I feel safe spending $2000-3000 on hardware because I know it will still work great in 5 years. With the advancements of computers -and even more so platforms- I do not feel a $2000 piece of software will work in my next generation computer. So I’ve VERY picky on what software I use and how much I upgrade it.

I started with Cakewalk on the PC and I’ve only upgraded it once. I’m currently using version 6. I played with version 8 a few times but never saw a benefit to upgrading to it as I’m only using Cakewalk to control midi signals. I also use Sound Forge 4.5 which I upgraded from 3.0. I don’t have a use for Sound Forge 5.0 because I don’t see a benefit in the slight upgrade.

I know some people who are 100% software based and produce some great work. I also know hardware only guys and they sound good as well. Myself, I prefer to use both but I will only make major investments in hardware.

“Phantom power” is required by many condenser microphones. (Condenser mics work by establishing a difference in voltage between a fixed plate and a diaphram; electrical current is generated as the capacitance between the two varies when the diaphram moves in response to sound pressure. Phantom power supplies the voltage without requiring a separate transformer.) You’ll know if your mic needs it: if it does and you don’t have it on, you won’t get any sound. (Besides, the microphone’s instruction/spec sheet will tell you.) Otherwise, keep it off.

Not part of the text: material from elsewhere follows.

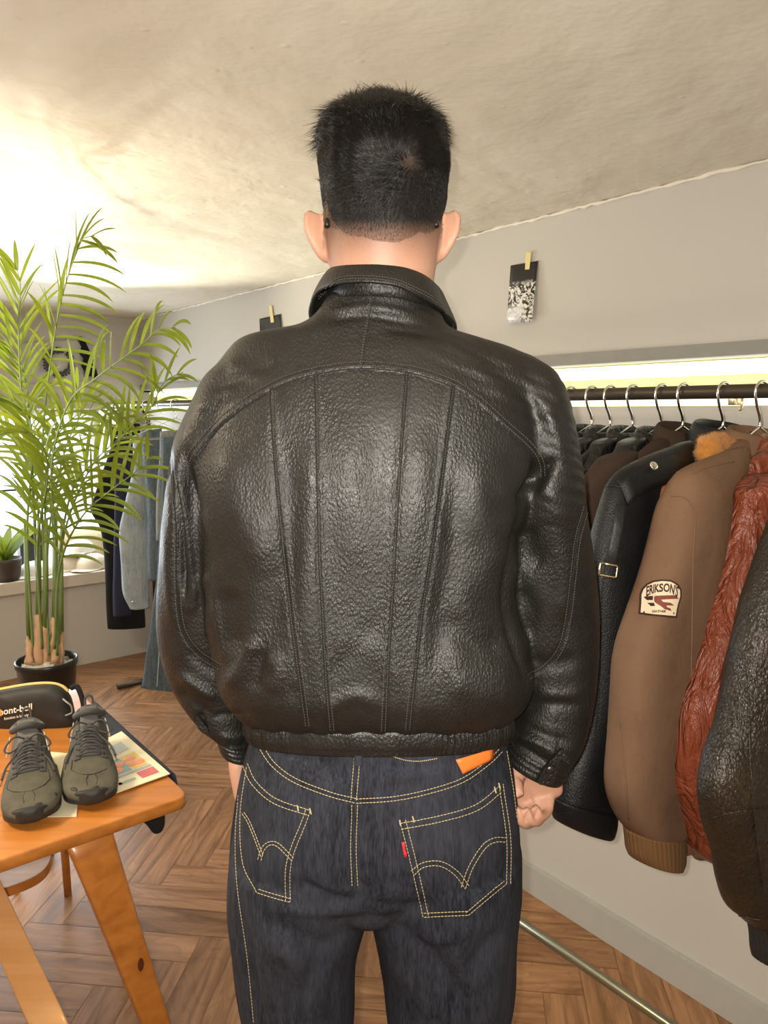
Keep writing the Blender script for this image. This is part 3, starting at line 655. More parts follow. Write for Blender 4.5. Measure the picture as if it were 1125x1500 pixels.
# left pocket
dbl(c6([(100, 160), (130, 222), (200, 282), (316, 322)]), 7.5)
dbl(c6([(314, 324), (302, 360), (250, 500), (246, 634)]), 6.5)
dbl(c6([(246, 636), (180, 618), (132, 603)]), 5.0); stitches(S, JB, c6([(132, 603), (84, 500), (76, 330), (98, 170)]))
dbl(c6([(82, 332), (100, 360), (122, 412), (147, 480)]), -3.5)
dbl(c6([(147, 494), (158, 458), (178, 440), (204, 446), (250, 492)]), -5.0)
# right pocket
dbl(c6([(624, 366), (760, 340), (880, 303), (962, 240)]), 8.5)
dbl(c6([(624, 358), (660, 500), (703, 686)]), -8.0)
dbl(c6([(705, 687), (780, 683), (856, 680)]), -5.5); dbl(c6([(857, 681), (920, 628), (988, 573)]), -5.0)
dbl(c6([(988, 573), (988, 420), (966, 262), (962, 232)]), 6.0)
dbl(c6([(672, 542), (705, 516), (760, 512), (810, 542), (847, 590)]), -7.0)
dbl(c6([(847, 590), (872, 520), (915, 452), (950, 430), (986, 430)]), -6.5)
stitches(S, JB, c6([(600, 136), (640, 148), (690, 152), (755, 142)]), r=.0007, dash=2, gap=1.2)
for p_ in ((316, 322), (272, 312), (624, 362), (668, 350), (962, 236), (948, 250)):
    x_, y_ = c6([p_])[0]; solidline(S, JB, [(x_-1, y_-4), (x_+1.5, y_+5)], .0009, .001, 1.5)
stitches(S, JB, [(349, 1165), (345, 1230), (348, 1300), (362, 1400), (372, 1500)], r=.0005); stitches(S, JB, [(742, 1100), (752, 1160), (757, 1200)], r=.0005)
so = S.build('stitching', THREAD, JEANS); tag(so, 'gold topstitching on seams and back pockets')
bl = MB(); P1 = castline(JB, c6([(482, 132), (479, 168)]), 2, .0015)
if P1: 
    for s_ in P1: bl.add(*band(s_-X*.0052, s_+X*.0052, .003))
bl.build('belt_loop', DENIM, JEANS)
def castpatch(tree, poly_rows, off, th):               # rows of (left,right) px pairs -> slab lying on the surface
    A_, B2 = [], []
    for (a, b) in poly_rows:
        r1, r2 = cast(tree, *a, off), cast(tree, *b, off)
        if r1 is None or r2 is None: continue
        A_.append(r1[0]); B2.append(r2[0])
    return band(np.array(A_), np.array(B2), th, 4)
pt = MB(); rows = [((666+t*54, 1112-t*16-10*0), (676+t*43+0, 1133-t*21)) for t in np.linspace(0, 1, 8)]
pt.add(*castpatch(JB, rows, .003, .0025)); tag(pt.build('back_patch', simple('orange_leather_patch', (.75, .17, .025), .55), JEANS), 'bright orange leather patch at the waist')
rt = MB(); rows = [((587.5+t*4, 1232+t*21), (594+t*3.5, 1231+t*22)) for t in np.linspace(0, 1, 5)]
rt.add(*castpatch(JB, rows, .0035, .0022)); tag(rt.build('pocket_tab', simple('red_woven_tab', (.55, .02, .035), .7), JEANS), 'small red tab on the right pocket')
for s, fx in ((-1, V(438, 1420, .95)[0]), (1, V(655, 1420, .95)[0])):   # plain shoes below the frame
    sh = MB(); kk = [(-.105, .030, .045), (-.09, .037, .062), (-.03, .040, .072), (.05, .043, .062), (.12, .050, .045), (.18, .046, .036), (.205, .024, .022)]
    sh.add(*loft([sring((fx+s*(.01+.05*max(0, y_)), YC+y_, h_*.5+.004), X*a, ZV*h_*.5, 32, 2.6) for y_, a, h_ in cr(kk, 24)]))
    sh.build('shoe', simple('black_shoe_leather', (.02, .02, .02), .45), PERSON)
# ------------------------------------------------------------------ leather jacket
jk = []
tk = [(1056, 376, 736, .105, .10), (1048, 364, 746, .116, .11), (1032, 346, 762, .128, .12), (1008, 332, 774, .136, .125), (980, 324, 777, .138, .125), (930, 314, 768, .136, .12), (880, 306, 752, .134, .12), (800, 296, 756, .134, .12), (740, 286, 772, .135, .12), (690, 281, 790, .133, .12), (650, 284, 800, .128, .115), (600, 292, 800, .118, .11), (560, 306, 792, .106, .10), (534, 322, 780, .097, .094), (514, 336, 758, .089, .088), (502, 346, 726, .083, .084), (494, 362, 694, .080, .08), (487, 396, 670, .077, .078), (478, 436, 656, .074, .076), (462, 462, 648, .072, .076), (430, 482, 640, .070, .076)]
K = cr(tk, 100)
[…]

There are a few good ways to record an electric guitar, but plugging it directly into a mixing board isn’t one of them. Here is a succinct description of the problem and its solutions.

Due to the electromagnetic fields generated in the metal enclosure of the mixing board, otherworldly spirits are often conjured up. The phantom switch prevents this by using a dampening field originally developed by Nicolai Tesla in the 1930s. The construction of the Phantom coil usually involves a counter-wound coil around a slightly radioactive tin/polonium/argon alloy made in a special zero-G vacuum furnace.